Searching a missing acquaintance’s domicile, he encounters three men in soldiers’ uniforms. His first thought is to shoot them. Once he learns of their shady operations, he regrets his restraint: “I would kill Sammy Sansoam to pay for every death that cut at me. I’d hack that shit-eating grin off his face.”

Introducing this strange, new Easy Rawlins, Mosley’s style is loose and conversational. Then, halfway through Blonde Faith, Easy realizes that the men in uniform are a threat to his family. On a dime, the narration becomes clipped and sparse, as in Rawlins novels of old. Rawlins moves his family to a friend’s house, acquiring a steely drive. He goes on a date and has energetic sex with multiple partners. Here is the resilient man of action we know and love.
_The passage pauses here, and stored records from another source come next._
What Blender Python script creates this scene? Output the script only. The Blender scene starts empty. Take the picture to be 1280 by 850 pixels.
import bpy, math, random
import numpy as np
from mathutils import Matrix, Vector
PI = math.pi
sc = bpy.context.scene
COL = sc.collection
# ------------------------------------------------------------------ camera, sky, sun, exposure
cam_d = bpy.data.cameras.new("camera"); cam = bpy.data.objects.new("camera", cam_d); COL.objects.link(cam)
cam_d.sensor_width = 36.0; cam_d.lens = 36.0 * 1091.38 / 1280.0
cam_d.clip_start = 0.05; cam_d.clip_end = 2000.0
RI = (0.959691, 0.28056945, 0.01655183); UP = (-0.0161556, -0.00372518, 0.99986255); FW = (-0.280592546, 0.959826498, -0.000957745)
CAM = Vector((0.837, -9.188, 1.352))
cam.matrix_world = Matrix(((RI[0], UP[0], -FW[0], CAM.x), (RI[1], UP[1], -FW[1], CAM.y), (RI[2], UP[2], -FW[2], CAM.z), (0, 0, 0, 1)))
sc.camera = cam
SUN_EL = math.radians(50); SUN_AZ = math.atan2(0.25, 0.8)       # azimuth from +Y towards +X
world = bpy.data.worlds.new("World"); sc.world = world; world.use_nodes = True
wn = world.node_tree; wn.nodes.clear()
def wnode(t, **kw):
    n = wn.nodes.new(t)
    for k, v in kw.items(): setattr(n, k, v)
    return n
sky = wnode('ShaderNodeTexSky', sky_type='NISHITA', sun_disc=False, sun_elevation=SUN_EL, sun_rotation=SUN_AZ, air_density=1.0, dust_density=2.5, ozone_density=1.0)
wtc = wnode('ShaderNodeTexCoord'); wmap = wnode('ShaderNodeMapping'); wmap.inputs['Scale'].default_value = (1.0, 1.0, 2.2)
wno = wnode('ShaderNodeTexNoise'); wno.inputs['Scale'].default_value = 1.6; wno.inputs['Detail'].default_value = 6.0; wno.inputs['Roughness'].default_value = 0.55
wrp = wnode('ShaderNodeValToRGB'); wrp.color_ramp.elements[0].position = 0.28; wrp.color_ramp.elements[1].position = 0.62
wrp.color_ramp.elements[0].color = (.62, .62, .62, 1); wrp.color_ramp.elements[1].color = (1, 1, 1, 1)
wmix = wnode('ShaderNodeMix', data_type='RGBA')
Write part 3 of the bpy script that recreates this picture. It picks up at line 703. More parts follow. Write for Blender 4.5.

As Easy’s access to power increases, his awareness of racism heightens. To Easy, the Vietnam War is a distant drone, but slavery is still a fresh wound. He notices himself donning the accent of his Southern youth to fool authority figures and street characters alike. When he speaks defiantly to one of the soldiers, using an exquisite mixture of curse words and elegant vocabulary, he is as outrageously funny as his wickedly candid sidekick, Raymond “Mouse” Alexander. Maddeningly, he notices his racist enemies sprinkling their threats with black conversational slang.

The book’s twin plots, one of which involves locating a disappeared Mouse, would be thrilling on their own. But they are essentially background noise to the sad arias of loss that Easy sings on every page of this heartbreaking novel. In considering a new love interest, Easy observes, “[She] was that perpetual Black Woman and I was the forever child.”

For all the lives he has saved and all the justice he has brought to his world, Easy cannot see what his lovers, friends, family and millions of fans all see: a strong, intelligent father. As he brings our beloved protagonist to his knees, Walter Mosley takes the greatest risk of his writing career: turning the greatest black hero in American fiction into a tragic figure.